Barr is also sending federal police to other cities as part of what he says is a separate project to help fight violent crime, not quell protests. Some mayors, including in Chicago and Kansas City, Mo., have said they’ll cautiously welcome the help as long as it’s not targeted at stirring up trouble on the streets.

“Understandably, Americans are very suspicious of your motives here,” Nadler said.

3. Barr doesn’t think police have a racism problem

Barr was willing to acknowledge some racial inequities in how police treat black Americans. But he referred as history: “Given our history, it’s understandable that among black Americans, there’s some ambivalence and often distrust toward the police. Until just the last 50 years ago or so, our laws and our institutions were explicitly racist, explicitly discriminatory.”

Under questioning, Barr was not willing to say there is systemic racism among police in the United States. He tried to cite statistics that show the opposite. Barr said he’s seen studies that said “police are less likely to shoot at a black suspect, a little more likely to shoot at a white suspect.”

He also cited Washington Post tallies of police shootings that show eight unarmed black men have been fatally shot by police in 2020, compared with 11 unarmed white people. He didn’t note white people make up a far greater share of the U.S. population, and when you look at the data in a more representative way, black people are unequivocally shot by police at a higher rate than white people.

4. Barr continued to cast doubt about voting by mail

Barr has said multiple times that he’s worried about foreign actors manipulating voting by mail at a large scale in November.
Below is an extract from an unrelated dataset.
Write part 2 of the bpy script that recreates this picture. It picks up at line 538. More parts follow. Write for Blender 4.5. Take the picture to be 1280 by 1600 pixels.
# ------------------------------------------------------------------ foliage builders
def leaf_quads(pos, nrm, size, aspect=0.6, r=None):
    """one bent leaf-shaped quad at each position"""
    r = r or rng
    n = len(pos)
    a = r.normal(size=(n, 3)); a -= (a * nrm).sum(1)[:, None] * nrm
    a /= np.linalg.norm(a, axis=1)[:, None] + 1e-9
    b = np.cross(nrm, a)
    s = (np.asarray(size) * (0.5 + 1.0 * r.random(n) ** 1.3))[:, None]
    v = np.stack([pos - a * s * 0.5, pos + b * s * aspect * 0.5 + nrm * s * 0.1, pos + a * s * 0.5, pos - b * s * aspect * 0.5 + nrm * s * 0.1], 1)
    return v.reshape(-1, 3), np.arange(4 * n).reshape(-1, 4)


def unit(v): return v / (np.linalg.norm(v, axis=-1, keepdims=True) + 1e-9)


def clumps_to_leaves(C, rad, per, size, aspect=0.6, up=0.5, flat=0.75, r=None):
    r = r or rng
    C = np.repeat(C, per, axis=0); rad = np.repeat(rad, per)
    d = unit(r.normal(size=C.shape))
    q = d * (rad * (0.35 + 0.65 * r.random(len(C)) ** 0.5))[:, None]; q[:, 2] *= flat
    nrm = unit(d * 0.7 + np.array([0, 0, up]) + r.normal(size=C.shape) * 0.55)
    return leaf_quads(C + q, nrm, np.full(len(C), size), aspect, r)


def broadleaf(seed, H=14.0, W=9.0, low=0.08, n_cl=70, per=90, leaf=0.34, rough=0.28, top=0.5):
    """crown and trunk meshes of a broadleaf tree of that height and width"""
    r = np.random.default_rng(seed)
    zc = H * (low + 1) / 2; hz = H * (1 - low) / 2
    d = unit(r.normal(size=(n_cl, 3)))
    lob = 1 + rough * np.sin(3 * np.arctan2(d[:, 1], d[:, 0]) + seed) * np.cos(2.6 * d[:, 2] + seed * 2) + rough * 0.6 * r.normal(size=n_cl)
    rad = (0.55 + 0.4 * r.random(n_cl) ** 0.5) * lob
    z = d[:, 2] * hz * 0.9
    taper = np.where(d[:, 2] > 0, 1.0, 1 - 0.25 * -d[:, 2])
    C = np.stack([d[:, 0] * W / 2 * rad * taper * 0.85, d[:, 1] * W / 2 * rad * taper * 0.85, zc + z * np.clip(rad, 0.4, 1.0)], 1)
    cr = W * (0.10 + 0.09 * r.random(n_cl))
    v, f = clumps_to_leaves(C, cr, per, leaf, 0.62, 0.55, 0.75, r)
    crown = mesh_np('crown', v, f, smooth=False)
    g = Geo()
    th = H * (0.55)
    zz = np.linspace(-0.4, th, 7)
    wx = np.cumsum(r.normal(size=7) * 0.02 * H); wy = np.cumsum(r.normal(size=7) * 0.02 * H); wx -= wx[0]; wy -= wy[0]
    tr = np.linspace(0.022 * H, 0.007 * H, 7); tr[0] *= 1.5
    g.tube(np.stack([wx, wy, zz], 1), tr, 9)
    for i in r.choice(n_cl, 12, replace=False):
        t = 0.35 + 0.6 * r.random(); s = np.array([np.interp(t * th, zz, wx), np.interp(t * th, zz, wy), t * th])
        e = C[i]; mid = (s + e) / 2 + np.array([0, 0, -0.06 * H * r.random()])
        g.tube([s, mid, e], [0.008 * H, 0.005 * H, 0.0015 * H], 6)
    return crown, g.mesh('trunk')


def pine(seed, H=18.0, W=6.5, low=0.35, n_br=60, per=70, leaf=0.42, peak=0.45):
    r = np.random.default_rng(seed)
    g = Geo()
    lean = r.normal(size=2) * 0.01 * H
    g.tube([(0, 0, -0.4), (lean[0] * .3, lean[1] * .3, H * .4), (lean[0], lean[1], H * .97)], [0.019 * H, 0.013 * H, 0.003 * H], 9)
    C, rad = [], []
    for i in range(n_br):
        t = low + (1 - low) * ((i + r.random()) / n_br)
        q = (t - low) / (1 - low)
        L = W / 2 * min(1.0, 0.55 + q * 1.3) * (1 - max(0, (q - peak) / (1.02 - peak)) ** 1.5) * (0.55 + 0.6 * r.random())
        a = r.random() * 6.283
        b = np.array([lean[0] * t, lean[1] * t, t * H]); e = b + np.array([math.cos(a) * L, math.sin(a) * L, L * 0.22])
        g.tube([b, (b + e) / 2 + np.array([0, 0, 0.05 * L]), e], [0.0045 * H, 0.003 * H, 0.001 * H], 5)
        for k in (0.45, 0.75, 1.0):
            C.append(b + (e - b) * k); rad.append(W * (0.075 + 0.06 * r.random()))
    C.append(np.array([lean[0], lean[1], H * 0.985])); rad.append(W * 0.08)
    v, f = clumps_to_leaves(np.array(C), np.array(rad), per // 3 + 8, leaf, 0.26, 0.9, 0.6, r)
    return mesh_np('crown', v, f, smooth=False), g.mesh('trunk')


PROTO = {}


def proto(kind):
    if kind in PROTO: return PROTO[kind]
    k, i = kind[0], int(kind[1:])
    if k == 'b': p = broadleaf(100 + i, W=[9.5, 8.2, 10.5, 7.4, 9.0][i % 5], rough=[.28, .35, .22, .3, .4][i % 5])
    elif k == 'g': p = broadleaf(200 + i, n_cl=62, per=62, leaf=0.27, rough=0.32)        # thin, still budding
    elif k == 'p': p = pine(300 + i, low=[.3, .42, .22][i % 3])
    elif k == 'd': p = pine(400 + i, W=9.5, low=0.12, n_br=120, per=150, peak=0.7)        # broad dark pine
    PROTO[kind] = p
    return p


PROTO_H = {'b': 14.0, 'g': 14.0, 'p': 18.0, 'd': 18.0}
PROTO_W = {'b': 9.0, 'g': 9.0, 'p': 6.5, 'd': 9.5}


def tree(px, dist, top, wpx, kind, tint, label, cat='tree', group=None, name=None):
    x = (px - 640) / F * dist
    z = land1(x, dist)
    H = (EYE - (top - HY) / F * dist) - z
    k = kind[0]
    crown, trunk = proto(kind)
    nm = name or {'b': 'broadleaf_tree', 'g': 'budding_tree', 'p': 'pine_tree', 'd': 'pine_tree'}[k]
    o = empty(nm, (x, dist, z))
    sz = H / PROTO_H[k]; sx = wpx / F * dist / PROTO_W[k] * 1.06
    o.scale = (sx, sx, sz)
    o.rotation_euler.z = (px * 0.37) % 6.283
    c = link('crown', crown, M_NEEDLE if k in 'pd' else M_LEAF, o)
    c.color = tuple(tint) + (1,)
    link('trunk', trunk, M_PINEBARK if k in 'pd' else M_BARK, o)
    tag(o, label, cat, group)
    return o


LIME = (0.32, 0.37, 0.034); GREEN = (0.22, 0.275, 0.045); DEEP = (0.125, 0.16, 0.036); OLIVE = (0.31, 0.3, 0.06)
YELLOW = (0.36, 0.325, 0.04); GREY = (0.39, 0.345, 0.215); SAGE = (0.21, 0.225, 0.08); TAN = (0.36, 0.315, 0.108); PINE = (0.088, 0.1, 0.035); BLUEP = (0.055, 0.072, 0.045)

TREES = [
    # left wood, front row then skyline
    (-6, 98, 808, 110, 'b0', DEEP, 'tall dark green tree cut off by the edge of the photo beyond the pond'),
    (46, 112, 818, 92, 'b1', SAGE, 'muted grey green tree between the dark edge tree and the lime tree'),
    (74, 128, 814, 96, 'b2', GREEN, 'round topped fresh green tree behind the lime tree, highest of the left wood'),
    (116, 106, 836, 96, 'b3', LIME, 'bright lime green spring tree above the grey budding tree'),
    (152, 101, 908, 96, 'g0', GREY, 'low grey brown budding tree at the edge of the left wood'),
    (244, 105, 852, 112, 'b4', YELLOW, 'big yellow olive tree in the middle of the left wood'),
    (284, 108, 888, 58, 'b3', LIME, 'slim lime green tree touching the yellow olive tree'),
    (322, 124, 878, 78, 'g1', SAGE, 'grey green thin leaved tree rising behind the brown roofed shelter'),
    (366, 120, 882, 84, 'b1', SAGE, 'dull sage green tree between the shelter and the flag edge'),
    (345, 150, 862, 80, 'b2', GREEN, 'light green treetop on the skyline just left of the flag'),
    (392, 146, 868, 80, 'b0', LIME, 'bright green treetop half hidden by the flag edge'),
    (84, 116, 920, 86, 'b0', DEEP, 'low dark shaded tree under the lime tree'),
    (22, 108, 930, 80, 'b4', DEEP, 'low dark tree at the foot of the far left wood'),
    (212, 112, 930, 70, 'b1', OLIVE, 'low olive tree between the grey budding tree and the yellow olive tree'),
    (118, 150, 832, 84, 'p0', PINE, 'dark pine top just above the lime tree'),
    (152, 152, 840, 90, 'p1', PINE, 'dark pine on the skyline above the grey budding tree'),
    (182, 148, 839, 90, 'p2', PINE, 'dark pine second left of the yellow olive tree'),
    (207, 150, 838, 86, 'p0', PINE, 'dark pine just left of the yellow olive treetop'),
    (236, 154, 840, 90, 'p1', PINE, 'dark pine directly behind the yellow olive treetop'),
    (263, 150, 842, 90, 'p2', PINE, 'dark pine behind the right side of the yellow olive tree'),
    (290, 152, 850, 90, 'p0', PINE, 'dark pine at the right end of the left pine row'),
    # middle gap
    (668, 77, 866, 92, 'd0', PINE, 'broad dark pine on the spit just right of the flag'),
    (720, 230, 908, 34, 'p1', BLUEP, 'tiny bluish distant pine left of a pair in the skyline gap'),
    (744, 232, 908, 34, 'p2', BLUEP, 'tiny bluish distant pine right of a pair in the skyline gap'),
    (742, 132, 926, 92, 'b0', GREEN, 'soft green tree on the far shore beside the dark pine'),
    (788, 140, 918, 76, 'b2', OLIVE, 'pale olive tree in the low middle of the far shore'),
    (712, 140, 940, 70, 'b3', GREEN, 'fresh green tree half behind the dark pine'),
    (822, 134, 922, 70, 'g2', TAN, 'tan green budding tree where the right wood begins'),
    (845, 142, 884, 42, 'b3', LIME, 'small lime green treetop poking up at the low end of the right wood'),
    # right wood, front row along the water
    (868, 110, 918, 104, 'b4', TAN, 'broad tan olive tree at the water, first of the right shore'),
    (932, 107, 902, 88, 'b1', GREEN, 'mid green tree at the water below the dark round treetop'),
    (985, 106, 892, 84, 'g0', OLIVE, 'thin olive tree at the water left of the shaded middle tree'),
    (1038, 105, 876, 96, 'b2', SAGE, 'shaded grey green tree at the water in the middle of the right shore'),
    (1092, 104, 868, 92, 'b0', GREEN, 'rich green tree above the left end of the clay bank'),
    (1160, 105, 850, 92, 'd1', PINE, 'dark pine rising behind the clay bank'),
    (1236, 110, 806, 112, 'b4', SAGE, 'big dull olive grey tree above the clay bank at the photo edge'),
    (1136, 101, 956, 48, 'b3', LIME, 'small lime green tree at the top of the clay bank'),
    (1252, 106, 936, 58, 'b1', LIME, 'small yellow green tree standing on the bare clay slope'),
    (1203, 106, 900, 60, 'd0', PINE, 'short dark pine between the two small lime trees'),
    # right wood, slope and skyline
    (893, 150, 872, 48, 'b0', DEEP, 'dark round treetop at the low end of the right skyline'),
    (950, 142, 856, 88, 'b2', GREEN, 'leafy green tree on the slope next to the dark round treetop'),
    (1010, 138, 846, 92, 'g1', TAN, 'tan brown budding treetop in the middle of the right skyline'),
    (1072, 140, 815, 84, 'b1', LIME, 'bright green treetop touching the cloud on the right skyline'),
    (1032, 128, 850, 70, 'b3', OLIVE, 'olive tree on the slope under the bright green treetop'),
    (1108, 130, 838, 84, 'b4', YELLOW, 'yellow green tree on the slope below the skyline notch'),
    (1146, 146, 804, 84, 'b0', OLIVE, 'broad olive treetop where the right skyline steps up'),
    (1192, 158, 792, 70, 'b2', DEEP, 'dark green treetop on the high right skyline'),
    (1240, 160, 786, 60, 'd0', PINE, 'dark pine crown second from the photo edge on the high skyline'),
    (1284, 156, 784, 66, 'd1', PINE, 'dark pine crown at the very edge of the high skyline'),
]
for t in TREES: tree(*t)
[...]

He repeated that Tuesday.

But Barr has no evidence to back up that concern, and election officials say what he’s warning about is unlikely.

Here’s the deal: Among the five states that vote by mail statewide and the thousands of absentee ballots cast every year, there is no evidence that voting by mail leads to substantial voter fraud.
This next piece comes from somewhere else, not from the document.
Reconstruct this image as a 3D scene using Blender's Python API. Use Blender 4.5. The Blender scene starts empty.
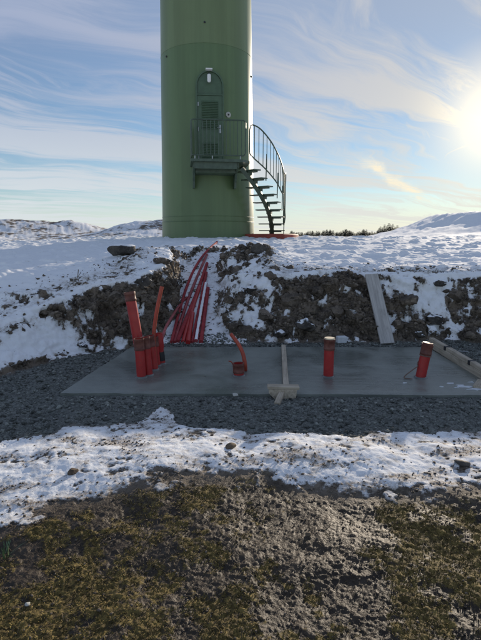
import bpy, bmesh, math, random
import numpy as np
from mathutils import Vector, Matrix

random.seed(7); rng = np.random.default_rng(11)
scene = bpy.context.scene
C = scene.collection
R = math.radians

# ------------------------------------------------------------------ camera
CAM_Z, PITCH, F = 1.6, R(9.67), 481.0            # F: focal length in pixels of a 640 px high picture
cam_d = bpy.data.cameras.new('camera'); cam = bpy.data.objects.new('camera', cam_d); C.objects.link(cam)
cam.location = (0, 0, CAM_Z); cam.rotation_euler = (R(90) - PITCH, 0, 0)
cam_d.sensor_fit = 'VERTICAL'; cam_d.sensor_height = 24.0; cam_d.lens = 24.0 * F / 640.0
cam_d.clip_start = 0.05; cam_d.clip_end = 9000
scene.camera = cam

# ------------------------------------------------------------------ sky, sun, exposure
SUN_EL, SUN_AZ = 12.0, 27.0                      # azimuth to the right of the view direction (+Y)
SUN_DIR = Vector((math.cos(R(SUN_EL))*math.sin(R(SUN_AZ)), math.cos(R(SUN_EL))*math.cos(R(SUN_AZ)), math.sin(R(SUN_EL))))
world = bpy.data.worlds.new('World'); scene.world = world; world.use_nodes = True

def NT(tree):
    """tiny node helper: n(type, inputs..., props) returns node"""
    def n(kind, ins=None, **props):
        nd = tree.nodes.new(kind)
        for k, v in props.items(): setattr(nd, k, v)
        for k, v in (ins or {}).items():
            s = nd.inputs[k]
            if isinstance(v, bpy.types.NodeSocket): tree.links.new(v, s)
            else: s.default_value = v
        return nd
    def math_(op, a, b=0.0, c=None, clamp=False):
        ins = {0: a, 1: b}
        if c is not None: ins[2] = c
        return n('ShaderNodeMath', ins, operation=op, use_clamp=clamp).outputs[0]
    def mix(fac, a, b, blend='MIX'):
        nd = tree.nodes.new('ShaderNodeMix'); nd.data_type = 'RGBA'; nd.blend_type = blend
        for s, v in ((nd.inputs[0], fac), (nd.inputs[6], a), (nd.inputs[7], b)):
            if isinstance(v, bpy.types.NodeSocket): tree.links.new(v, s)
            elif hasattr(v, '__len__'): s.default_value = (*v, 1) if len(v) == 3 else v
            else: s.default_value = v
        return nd.outputs[2]
    def ramp(fac, p0, p1):
        nd = n('ShaderNodeMapRange', {0: fac, 1: p0, 2: p1, 3: 0.0, 4: 1.0}, interpolation_type='SMOOTHSTEP')
        return nd.outputs[0]
    return n, math_, mix, ramp

wt = world.node_tree; wt.nodes.clear()
n, m_, mx, rp = NT(wt)
sky = n('ShaderNodeTexSky', sky_type='NISHITA', sun_disc=False, sun_elevation=R(SUN_EL), sun_rotation=R(SUN_AZ),
        altitude=50, air_density=1.0, dust_density=0.05, ozone_density=2.2)
tc = n('ShaderNodeTexCoord').outputs['Generated']
sep = n('ShaderNodeSeparateXYZ', {0: tc})
zc = m_('ADD', m_('MAXIMUM', sep.outputs[2], 0.0), 0.09)
px_ = m_('DIVIDE', sep.outputs[0], zc); py_ = m_('DIVIDE', sep.outputs[1], zc)
w1 = n('ShaderNodeTexNoise', {0: n('ShaderNodeCombineXYZ', {0: px_, 1: py_, 2: 4.4}).outputs[0], 'Scale': 0.55, 'Detail': 3.0}).outputs[1]
wsep = n('ShaderNodeSeparateXYZ', {0: w1})
px_ = m_('ADD', px_, m_('MULTIPLY', m_('SUBTRACT', wsep.outputs[0], 0.5), 1.5)); py_ = m_('ADD', py_, m_('MULTIPLY', m_('SUBTRACT', wsep.outputs[1], 0.5), 1.5))
def streak(az, su, sv, det, dist, off, rough=0.6):
    """noise on the cloud deck, drawn out along the compass direction az (degrees right of the view)"""
    ux, uy = math.sin(R(az)), math.cos(R(az))
    u = m_('ADD', m_('MULTIPLY', px_, ux), m_('MULTIPLY', py_, uy)); v = m_('ADD', m_('MULTIPLY', px_, -uy), m_('MULTIPLY', py_, ux))
    vec = n('ShaderNodeCombineXYZ', {0: m_('MULTIPLY', u, su), 1: m_('MULTIPLY', v, sv), 2: off}).outputs[0]
    return n('ShaderNodeTexNoise', {0: vec, 'Scale': 1.0, 'Detail': det, 'Roughness': rough, 'Distortion': dist}).outputs[0]
band = streak(62, 0.13, 1.15, 8, 0.45, 2.35)          # broad drawn-out bands
fine = streak(54, 0.75, 4.6, 8, 0.7, 8.2, 0.66)    # fibres
patch = streak(60, 0.35, 0.45, 3, 0.2, 1.4)         # where the deck is thick
curl = streak(24, 0.35, 1.9, 7, 1.3, 5.5, 0.6)      # hooked wisps
dens = m_('ADD', m_('ADD', m_('MULTIPLY', band, 0.62), m_('MULTIPLY', patch, 0.38)), m_('MULTIPLY', m_('SUBTRACT', fine, 0.5), 0.30))
cl = rp(dens, 0.43, 0.57)
cl = m_('MAXIMUM', cl, m_('MULTIPLY', rp(curl, 0.55, 0.70), 0.8))
low = rp(sep.outputs[2], 0.20, 0.02)
cl = m_('MAXIMUM', cl, m_('MULTIPLY', low, m_('ADD', 0.10, m_('MULTIPLY', rp(fine, 0.38, 0.60), 0.75))))
cl = m_('MAXIMUM', cl, m_('MULTIPLY', rp(sep.outputs[2], 0.10, 0.01), 0.75))
dot = m_('MAXIMUM', n('ShaderNodeVectorMath', {0: tc, 1: SUN_DIR}, operation='DOT_PRODUCT').outputs['Value'], 0.0)
# ice cloud scatters forward: bright round the sun, grey away from it (units of the sky texture)
ccol = mx(rp(sep.outputs[2], 0.34, 0.02), (3.5, 4.1, 5.65), (6.6, 7.1, 7.4))
ccol = mx(m_('MULTIPLY', m_('POWER', dot, 8.0), 0.72), ccol, (7.6, 7.15, 6.2))
ccol = mx(m_('MULTIPLY', m_('POWER', dot, 260.0), 0.95), ccol, (16.5, 14.2, 10.0))
# one bright drawn-out wisp, low to the right, left of the sun
def sky_dir(az, el): return Vector((math.cos(R(el))*math.sin(R(az)), math.cos(R(el))*math.cos(R(az)), math.sin(R(el))))
WA, WB = sky_dir(13.6, 8.4), sky_dir(21.6, 3.9)
wn = WA.cross(WB).normalized(); wd = (WB-WA)/(WB-WA).length_squared
wob = n('ShaderNodeTexNoise', {0: tc, 'Scale': 26.0, 'Detail': 5.0, 'Roughness': 0.6}).outputs[0]
wdist = m_('ABSOLUTE', m_('ADD', n('ShaderNodeVectorMath', {0: tc, 1: wn}, operation='DOT_PRODUCT').outputs['Value'], m_('MULTIPLY', m_('SUBTRACT', wob, 0.5), 0.045)))
wt_ = m_('SUBTRACT', n('ShaderNodeVectorMath', {0: tc, 1: wd}, operation='DOT_PRODUCT').outputs['Value'], WA.dot(wd))
wisp = m_('MULTIPLY', m_('MULTIPLY', rp(wdist, 0.016, 0.001), m_('MULTIPLY', rp(wt_, -0.15, 0.2), rp(wt_, 1.15, 0.75))), m_('ADD', 0.35, m_('MULTIPLY', rp(fine, 0.35, 0.6), 0.65)))
wisp = m_('MULTIPLY', wisp, rp(dot, 0.9, 0.95))
cl = m_('MAXIMUM', cl, wisp)
ccol = mx(m_('MULTIPLY', wisp, 0.9), ccol, (10.0, 8.6, 6.2))
veil = m_('MULTIPLY', m_('POWER', dot, 85.0), 0.75)
haze_ = m_('ADD', 0.16, m_('MULTIPLY', rp(sep.outputs[2], 0.22, 0.40), 0.28))   # thin high veil, thicker overhead
cl = m_('MAXIMUM', m_('ADD', haze_, m_('MULTIPLY', m_('MULTIPLY', cl, 0.90), m_('SUBTRACT', 1.0, haze_))), veil)
skyblue = mx(1.0, sky.outputs[0], (0.84, 0.96, 1.10), 'MULTIPLY')      # cool white balance of the photograph
skymix = mx(cl, skyblue, ccol)
bg = n('ShaderNodeBackground', {0: skymix, 1: 0.092})
out = n('ShaderNodeOutputWorld', {0: bg.outputs[0]})

sun_d = bpy.data.lights.new('sun', 'SUN'); sun = bpy.data.objects.new('sun', sun_d); C.objects.link(sun)
sun_d.energy = 4.6; sun_d.angle = R(0.53); sun_d.color = (1.0, 0.86, 0.68)
sun.rotation_euler = SUN_DIR.to_track_quat('Z', 'Y').to_euler(); sun.location = (20, 40, 30)

scene.view_settings.view_transform = 'Standard'; scene.view_settings.look = 'None'
scene.view_settings.exposure = 0.22; scene.view_settings.gamma = 1.0
scene.render.engine = 'CYCLES'
scene.cycles.use_denoising = True
scene.cycles.max_bounces = 6; scene.cycles.diffuse_bounces = 3; scene.cycles.glossy_bounces = 3

# ------------------------------------------------------------------ pixel -> world helpers (used for layout only)
RIGHT = Vector((1, 0, 0)); UP = Vector((0, math.sin(PITCH), math.cos(PITCH))); FWD = Vector((0, math.cos(PITCH), -math.sin(PITCH)))
CAMP = Vector((0, 0, CAM_Z))
def ray(px, py): return RIGHT*((px-240.5)/F) + UP*((320-py)/F) + FWD
def at_z(px, py, z=0.0):
    d = ray(px, py); return CAMP + d*((z-CAM_Z)/d.z)
def at_y(px, py, Y):
    d = ray(px, py); return CAMP + d*(Y/d.y)
def at_ground(px, py):
    """where the sight line through a pixel meets the finished ground"""
    ok, loc, nrm, idx_ = ground.ray_cast(CAMP, ray(px, py).normalized())
    return Vector(loc)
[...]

A number of states have practices to confirm absentee ballots, making them difficult-to-impossible to duplicate on a massive scale. To do so, bad actors would have to know a person’s personal signature and correct address. They would have to mail ballots in the same envelopes that the state is using in a way that doesn’t attract election officials’ attention by duplicating ballots among those who have voted. All of this from a foreign country.
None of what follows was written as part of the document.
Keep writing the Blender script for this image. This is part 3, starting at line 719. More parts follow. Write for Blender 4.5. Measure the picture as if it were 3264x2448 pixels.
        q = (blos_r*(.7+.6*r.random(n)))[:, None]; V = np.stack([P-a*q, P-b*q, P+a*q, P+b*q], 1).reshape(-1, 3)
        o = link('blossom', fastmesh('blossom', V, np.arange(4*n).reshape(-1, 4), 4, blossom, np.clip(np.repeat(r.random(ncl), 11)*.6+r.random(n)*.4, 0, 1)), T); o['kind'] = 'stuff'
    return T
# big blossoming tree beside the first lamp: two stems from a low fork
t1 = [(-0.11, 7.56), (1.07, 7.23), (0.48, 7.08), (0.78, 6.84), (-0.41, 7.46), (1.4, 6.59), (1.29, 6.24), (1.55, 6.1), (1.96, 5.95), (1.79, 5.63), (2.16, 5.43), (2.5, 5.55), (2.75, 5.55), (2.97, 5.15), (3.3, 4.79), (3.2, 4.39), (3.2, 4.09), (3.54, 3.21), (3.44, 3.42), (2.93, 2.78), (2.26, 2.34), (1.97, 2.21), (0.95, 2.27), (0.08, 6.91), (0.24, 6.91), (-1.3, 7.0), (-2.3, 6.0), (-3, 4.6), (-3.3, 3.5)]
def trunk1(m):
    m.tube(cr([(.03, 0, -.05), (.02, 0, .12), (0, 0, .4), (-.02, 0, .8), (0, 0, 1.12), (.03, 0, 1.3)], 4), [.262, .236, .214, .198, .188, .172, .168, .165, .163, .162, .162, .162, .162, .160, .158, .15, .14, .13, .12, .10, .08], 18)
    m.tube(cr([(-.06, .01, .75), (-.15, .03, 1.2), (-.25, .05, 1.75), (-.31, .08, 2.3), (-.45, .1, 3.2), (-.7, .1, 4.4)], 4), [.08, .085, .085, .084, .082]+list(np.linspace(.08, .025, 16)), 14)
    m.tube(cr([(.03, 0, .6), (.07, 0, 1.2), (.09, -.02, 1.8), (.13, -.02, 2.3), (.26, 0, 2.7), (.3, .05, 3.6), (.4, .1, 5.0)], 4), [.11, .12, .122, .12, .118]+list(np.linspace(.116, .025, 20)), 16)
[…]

What some election experts warn is more likely than widespread fraud is that Barr and Trump’s comments lead to widespread suspicion about the outcome of the race.

At the least, Barr responded under questioning that if a president clearly loses an election, the president has no remedy for contesting it.

5. Barr hesitates to say a president shouldn’t accept foreign help to get elected

In probably one of the most stunning exchanges of the day, Barr at first did not denounce clearly illegal behavior. The question was from Rep. David N. Cicilline (D-R.I.).

Cicilline: Is it ever appropriate, sir, for the president to solicit or accept foreign assistance in an election?

Barr: It depends what kind of assistance.

Cicilline: Is it ever appropriate for the president or presidential candidate to accept or solicit foreign assistance of any kind in his or her election?

Barr: No, it’s not appropriate.

Foreign help, of any kind, in an election is absolutely illegal. The House impeached Trump in late 2019 on accusations that he tried to get Ukraine to make former vice president Joe Biden, now his 2020 opponent, look bad.